SKRAN começou a manejar os rolos e o pincel com o entusiasmo que sempre coloca nos seus projectos. “Caí aqui de paraquedas, nem conhecia as fachadas”, diz. Contudo, quis que o seu desenho estivesse relacionado com o bairro. Ainda procurou uma fotografia do Padre Cruz, mas não eram muito nítidas. É a mostrar o desenho ainda numa folha A4 que explica: “Pensei juntar as várias gerações. Comecei com a cara de um velho, que passa para um adolescente e depois termina com uma criança. A ligação é quase como se fosse um respeito pelos velhotes e pensarmos no futuro com os mais novos”, explica.
Para estar no bairro a pintar, SKRAN recebeu ajudas de custos para deslocação e alimentação, no valor de 120 euros, mas revela que esta é uma forma de divulgar o seu trabalho, tal como acontecerá no festival de street art em que vai participar em Outubro, em São Paulo, no Brasil. “Esses festivais acabam por ser também uma publicidade para as empresas e galerias. As galerias andam sempre a par desses festivais para poderem contratar novos artistas”.
Enquanto SKRAN pinta, Marta continua a dar assistência debaixo de um sol que já assinala o meio-dia.
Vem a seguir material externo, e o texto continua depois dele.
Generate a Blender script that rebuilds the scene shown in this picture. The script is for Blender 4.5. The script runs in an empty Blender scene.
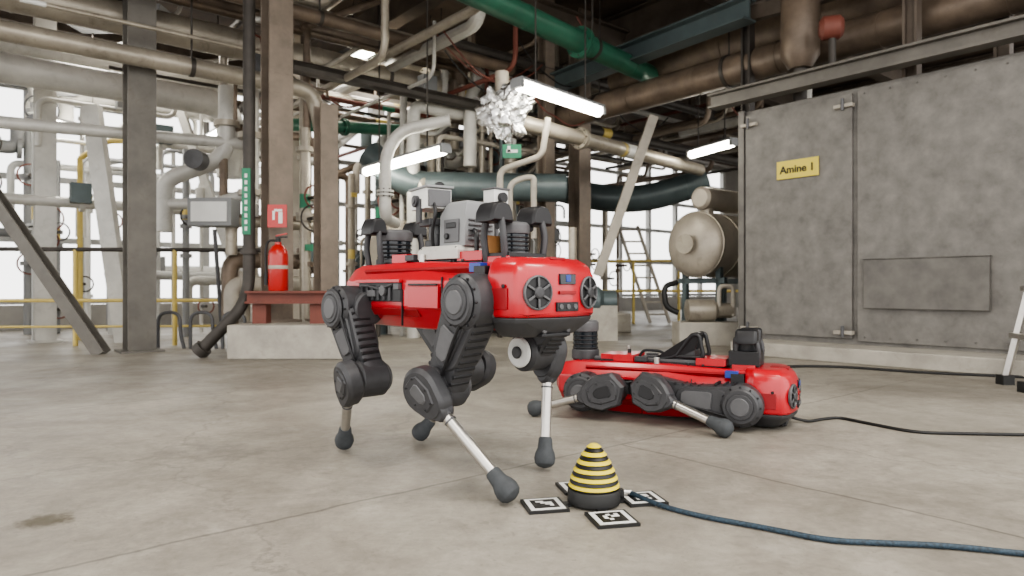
import bpy, bmesh, math, random
from mathutils import Vector, Matrix
V=Vector
rng=random.Random(7)
# ------------------------------------------------------------------ materials
def mat(name,col,rough=.5,metal=0.,var=.15,scale=6.,bump=0.,emit=None,es=0.,coat=0.,col2=None,det=6,grime=0.):
    m=bpy.data.materials.new(name); m.use_nodes=True
    nt=m.node_tree; N=nt.nodes; L=nt.links; b=N['Principled BSDF']
    tc=N.new('ShaderNodeTexCoord'); n=N.new('ShaderNodeTexNoise')
    n.inputs['Scale'].default_value=scale; n.inputs['Detail'].default_value=det; n.inputs['Roughness'].default_value=.6
    L.new(tc.outputs['Object'],n.inputs['Vector'])
    r=N.new('ShaderNodeValToRGB'); r.color_ramp.elements[0].position=.3; r.color_ramp.elements[1].position=.7
    c2=col2 if col2 else [min(1,c*(1+var)) for c in col]
    r.color_ramp.elements[0].color=(*[c*(1-var) for c in col],1) if not col2 else (*col,1)
    r.color_ramp.elements[1].color=(*c2,1)
    L.new(n.outputs['Fac'],r.inputs['Fac']); out=r.outputs['Color']
    if grime:
        g=N.new('ShaderNodeTexNoise');g.inputs['Scale'].default_value=scale*2.3;g.inputs['Detail'].default_value=10;g.inputs['Roughness'].default_value=.75;g.inputs['Distortion'].default_value=.8
        L.new(tc.outputs['Object'],g.inputs['Vector'])
        gr=N.new('ShaderNodeValToRGB');gr.color_ramp.elements[0].position=.54;gr.color_ramp.elements[0].color=(0,0,0,1);gr.color_ramp.elements[1].position=.68;gr.color_ramp.elements[1].color=(grime,)*3+(1,)
        L.new(g.outputs['Fac'],gr.inputs['Fac'])
        x=N.new('ShaderNodeMix');x.data_type='RGBA';L.new(gr.outputs['Color'],x.inputs[0]);L.new(out,x.inputs[6]);x.inputs[7].default_value=(.085,.068,.05,1);out=x.outputs[2]
    L.new(out,b.inputs['Base Color'])
    mr=N.new('ShaderNodeMapRange'); mr.inputs['To Min'].default_value=max(.02,rough-.08); mr.inputs['To Max'].default_value=min(1,rough+.08)
    L.new(n.outputs['Fac'],mr.inputs['Value']); L.new(mr.outputs['Result'],b.inputs['Roughness'])
    b.inputs['Metallic'].default_value=metal
    if coat: b.inputs['Coat Weight'].default_value=coat; b.inputs['Coat Roughness'].default_value=.15
    if bump:
        bp=N.new('ShaderNodeBump'); bp.inputs['Strength'].default_value=bump; bp.inputs['Distance'].default_value=.02
        L.new(n.outputs['Fac'],bp.inputs['Height']); L.new(bp.outputs['Normal'],b.inputs['Normal'])
    if emit:
        b.inputs['Emission Color'].default_value=(*emit,1); b.inputs['Emission Strength'].default_value=es
    return m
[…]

Já colocou combustível na grua e vai buscar água a casa de uma moradora. Entretanto, numa breve paragem, diz que o diálogo tem sido essencial para que se compreenda a importância da arte urbana no bairro. “Ainda no outro dia uma senhora me dizia que não gostava destes desenhos, mas eu disse-lhe: ‘Olhe que isto pode dar emprego aos jovens com as visitas turísticas’. E ela: ‘Ah, então assim já gosto’”. Ainda faltam intervenções, mas já tem uma certeza: “O bairro vai ficar lindo!”